» Required task
Tell how many lines have the string "script" in them, and write nothing besides the number.
Begin Records for processing
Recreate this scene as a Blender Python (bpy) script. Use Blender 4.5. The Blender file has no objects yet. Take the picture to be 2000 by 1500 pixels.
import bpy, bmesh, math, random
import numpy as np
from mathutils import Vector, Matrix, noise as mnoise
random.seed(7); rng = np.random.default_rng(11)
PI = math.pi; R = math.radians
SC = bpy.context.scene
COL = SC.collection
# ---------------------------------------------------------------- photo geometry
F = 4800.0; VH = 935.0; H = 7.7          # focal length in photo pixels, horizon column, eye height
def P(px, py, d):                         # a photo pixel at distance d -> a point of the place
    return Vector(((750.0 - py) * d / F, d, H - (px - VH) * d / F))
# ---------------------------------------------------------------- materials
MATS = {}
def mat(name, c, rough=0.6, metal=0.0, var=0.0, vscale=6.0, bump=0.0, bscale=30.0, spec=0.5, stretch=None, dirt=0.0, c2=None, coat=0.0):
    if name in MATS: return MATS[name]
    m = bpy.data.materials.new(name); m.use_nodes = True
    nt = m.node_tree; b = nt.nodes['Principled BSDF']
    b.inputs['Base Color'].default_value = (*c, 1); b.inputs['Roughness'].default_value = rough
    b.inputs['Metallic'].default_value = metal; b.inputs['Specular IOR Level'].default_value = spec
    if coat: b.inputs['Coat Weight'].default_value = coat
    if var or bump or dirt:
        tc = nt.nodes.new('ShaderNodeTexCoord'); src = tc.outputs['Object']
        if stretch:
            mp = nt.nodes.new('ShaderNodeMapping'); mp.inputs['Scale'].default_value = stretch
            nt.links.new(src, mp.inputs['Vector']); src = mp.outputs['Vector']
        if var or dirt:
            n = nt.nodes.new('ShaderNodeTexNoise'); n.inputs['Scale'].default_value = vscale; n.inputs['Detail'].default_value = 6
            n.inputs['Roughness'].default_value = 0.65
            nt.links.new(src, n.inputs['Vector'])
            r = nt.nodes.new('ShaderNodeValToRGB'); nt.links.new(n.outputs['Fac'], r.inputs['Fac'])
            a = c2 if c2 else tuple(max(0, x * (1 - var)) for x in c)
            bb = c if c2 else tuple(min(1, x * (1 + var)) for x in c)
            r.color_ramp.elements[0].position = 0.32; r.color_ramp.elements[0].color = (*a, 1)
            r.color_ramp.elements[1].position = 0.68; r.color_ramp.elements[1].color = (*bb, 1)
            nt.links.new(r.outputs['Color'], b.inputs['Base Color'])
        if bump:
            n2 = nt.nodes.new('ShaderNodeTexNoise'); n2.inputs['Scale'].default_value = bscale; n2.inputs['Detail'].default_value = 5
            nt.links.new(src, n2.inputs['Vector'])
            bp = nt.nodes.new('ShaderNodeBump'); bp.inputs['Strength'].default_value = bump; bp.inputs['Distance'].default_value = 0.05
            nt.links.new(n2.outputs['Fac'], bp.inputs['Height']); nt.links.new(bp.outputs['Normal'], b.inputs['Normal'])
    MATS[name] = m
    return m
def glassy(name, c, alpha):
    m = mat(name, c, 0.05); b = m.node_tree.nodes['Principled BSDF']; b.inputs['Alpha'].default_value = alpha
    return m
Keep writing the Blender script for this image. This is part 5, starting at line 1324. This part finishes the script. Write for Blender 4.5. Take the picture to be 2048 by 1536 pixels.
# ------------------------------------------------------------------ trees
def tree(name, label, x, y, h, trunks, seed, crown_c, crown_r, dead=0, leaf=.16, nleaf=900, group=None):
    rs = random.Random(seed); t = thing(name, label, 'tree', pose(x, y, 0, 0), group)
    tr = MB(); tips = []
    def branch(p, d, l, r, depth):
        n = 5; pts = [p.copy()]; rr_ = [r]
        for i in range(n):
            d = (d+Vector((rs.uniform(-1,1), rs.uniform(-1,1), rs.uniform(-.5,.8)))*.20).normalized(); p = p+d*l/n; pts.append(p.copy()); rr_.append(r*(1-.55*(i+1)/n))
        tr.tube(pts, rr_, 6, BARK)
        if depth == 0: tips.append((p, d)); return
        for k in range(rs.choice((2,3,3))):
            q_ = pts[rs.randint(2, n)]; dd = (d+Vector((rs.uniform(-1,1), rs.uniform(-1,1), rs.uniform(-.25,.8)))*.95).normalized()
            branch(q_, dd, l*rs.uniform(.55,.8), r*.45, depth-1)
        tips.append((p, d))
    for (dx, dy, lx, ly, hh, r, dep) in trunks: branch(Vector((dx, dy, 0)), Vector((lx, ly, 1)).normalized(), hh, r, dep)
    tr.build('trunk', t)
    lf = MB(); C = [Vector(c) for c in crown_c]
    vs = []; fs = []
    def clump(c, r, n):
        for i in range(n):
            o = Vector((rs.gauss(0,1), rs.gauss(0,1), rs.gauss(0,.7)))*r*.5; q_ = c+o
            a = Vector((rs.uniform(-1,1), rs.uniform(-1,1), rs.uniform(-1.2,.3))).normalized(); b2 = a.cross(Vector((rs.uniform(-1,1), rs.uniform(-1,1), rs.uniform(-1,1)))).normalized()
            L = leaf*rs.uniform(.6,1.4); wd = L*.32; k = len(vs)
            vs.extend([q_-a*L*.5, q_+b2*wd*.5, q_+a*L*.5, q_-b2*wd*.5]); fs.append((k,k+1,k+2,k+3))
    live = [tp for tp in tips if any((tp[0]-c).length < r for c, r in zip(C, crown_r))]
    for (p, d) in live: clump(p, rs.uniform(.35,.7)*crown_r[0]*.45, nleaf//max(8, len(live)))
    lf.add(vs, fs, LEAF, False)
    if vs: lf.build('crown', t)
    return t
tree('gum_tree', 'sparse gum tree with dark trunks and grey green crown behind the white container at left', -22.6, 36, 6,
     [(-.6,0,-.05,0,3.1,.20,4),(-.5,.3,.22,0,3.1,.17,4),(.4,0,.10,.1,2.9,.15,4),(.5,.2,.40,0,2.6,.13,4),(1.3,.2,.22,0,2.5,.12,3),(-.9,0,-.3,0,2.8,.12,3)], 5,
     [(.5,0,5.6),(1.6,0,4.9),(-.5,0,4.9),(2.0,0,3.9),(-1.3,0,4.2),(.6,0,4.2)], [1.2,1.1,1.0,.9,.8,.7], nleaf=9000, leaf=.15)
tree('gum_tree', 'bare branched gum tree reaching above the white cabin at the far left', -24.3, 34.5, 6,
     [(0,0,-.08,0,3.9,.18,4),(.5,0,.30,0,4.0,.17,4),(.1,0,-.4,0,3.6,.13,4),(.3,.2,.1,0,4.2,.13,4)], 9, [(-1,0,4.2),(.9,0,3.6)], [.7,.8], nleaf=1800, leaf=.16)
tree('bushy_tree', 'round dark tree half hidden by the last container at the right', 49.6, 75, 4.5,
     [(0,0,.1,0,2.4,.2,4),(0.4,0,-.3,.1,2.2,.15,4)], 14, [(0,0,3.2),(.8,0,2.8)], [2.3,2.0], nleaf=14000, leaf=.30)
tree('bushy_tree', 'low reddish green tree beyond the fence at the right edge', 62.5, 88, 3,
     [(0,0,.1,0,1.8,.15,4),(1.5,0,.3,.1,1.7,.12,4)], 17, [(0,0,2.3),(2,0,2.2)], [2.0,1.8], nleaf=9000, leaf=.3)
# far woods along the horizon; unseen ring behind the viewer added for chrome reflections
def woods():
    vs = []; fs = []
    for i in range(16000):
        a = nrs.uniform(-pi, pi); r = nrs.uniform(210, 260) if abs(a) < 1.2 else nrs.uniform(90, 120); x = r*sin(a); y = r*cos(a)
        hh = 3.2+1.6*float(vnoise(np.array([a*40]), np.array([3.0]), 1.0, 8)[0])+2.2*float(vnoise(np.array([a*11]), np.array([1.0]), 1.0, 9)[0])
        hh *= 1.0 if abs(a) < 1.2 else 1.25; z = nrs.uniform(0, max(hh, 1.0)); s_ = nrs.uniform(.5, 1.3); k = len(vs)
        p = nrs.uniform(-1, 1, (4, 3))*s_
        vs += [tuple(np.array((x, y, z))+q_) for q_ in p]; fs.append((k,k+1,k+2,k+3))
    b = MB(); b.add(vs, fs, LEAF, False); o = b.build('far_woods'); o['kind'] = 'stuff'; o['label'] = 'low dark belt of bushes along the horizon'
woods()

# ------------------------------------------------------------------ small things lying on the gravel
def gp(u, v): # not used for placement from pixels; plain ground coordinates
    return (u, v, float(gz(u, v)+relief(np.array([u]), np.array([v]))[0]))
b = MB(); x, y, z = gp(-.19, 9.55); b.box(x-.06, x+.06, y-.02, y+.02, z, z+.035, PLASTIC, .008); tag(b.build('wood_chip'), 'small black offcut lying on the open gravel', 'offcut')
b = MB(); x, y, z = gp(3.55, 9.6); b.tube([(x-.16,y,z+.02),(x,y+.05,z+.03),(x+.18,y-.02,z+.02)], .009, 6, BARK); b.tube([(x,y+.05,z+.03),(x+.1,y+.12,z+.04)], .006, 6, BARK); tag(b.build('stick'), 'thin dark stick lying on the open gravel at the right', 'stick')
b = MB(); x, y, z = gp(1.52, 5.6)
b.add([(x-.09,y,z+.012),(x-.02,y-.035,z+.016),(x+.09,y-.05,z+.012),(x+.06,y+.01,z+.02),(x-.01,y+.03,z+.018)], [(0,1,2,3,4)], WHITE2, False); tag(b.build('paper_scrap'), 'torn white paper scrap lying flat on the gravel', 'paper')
End Records for processing
» Reply
2